§ Your instructions: Return verbatim everything from the first line through the line that contains "import openvdb", and stop there.

:::

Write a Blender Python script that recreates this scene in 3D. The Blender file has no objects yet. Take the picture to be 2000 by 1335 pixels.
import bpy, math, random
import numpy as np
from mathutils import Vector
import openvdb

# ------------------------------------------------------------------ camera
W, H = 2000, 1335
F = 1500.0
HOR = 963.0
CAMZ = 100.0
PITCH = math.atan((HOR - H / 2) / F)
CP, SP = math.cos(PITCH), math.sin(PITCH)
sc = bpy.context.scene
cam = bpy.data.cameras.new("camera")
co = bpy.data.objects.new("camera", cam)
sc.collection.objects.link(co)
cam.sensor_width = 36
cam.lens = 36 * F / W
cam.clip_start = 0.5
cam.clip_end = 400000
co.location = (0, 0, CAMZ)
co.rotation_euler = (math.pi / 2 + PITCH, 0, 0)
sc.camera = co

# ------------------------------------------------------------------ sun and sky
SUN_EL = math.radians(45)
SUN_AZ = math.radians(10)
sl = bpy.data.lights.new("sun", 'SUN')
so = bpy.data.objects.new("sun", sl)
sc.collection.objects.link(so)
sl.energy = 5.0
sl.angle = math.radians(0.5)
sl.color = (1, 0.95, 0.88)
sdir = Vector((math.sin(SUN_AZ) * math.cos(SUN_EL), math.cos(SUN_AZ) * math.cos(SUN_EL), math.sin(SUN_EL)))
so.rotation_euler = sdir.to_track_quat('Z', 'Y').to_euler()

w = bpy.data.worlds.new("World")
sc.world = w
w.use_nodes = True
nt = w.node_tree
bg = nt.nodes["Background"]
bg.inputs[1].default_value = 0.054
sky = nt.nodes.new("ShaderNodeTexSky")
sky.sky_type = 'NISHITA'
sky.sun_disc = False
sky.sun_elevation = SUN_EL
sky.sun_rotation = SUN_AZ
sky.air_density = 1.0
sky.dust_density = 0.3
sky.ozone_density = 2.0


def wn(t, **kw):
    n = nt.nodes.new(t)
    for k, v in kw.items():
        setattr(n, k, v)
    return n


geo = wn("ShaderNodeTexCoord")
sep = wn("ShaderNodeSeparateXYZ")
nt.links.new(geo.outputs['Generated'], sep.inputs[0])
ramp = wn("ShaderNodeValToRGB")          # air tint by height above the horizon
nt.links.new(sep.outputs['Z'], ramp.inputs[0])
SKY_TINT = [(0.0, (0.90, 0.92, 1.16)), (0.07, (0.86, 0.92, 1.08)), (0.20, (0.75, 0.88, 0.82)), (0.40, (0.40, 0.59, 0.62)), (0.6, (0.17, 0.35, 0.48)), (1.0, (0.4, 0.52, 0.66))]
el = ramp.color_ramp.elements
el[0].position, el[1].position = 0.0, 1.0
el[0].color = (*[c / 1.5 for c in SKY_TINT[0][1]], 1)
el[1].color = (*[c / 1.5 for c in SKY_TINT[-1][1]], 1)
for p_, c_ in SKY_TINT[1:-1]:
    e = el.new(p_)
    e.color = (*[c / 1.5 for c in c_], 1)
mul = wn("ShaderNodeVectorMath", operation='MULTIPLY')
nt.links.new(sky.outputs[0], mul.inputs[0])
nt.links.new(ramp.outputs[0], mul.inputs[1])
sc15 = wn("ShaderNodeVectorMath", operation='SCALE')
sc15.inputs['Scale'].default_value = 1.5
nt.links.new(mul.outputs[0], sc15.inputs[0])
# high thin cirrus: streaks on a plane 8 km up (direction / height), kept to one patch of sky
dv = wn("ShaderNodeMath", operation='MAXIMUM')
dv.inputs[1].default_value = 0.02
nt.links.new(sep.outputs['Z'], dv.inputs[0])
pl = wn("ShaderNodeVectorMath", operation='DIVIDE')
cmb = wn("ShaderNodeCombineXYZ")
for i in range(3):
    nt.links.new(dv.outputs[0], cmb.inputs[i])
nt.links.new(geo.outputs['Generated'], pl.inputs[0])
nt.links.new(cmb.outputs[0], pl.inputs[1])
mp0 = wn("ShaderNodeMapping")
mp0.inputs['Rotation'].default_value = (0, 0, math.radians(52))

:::

§ Response to this exercise:
Write a Blender Python script that recreates this scene in 3D. The Blender file has no objects yet. Take the picture to be 2000 by 1335 pixels.
import bpy, math, random
import numpy as np
from mathutils import Vector
import openvdb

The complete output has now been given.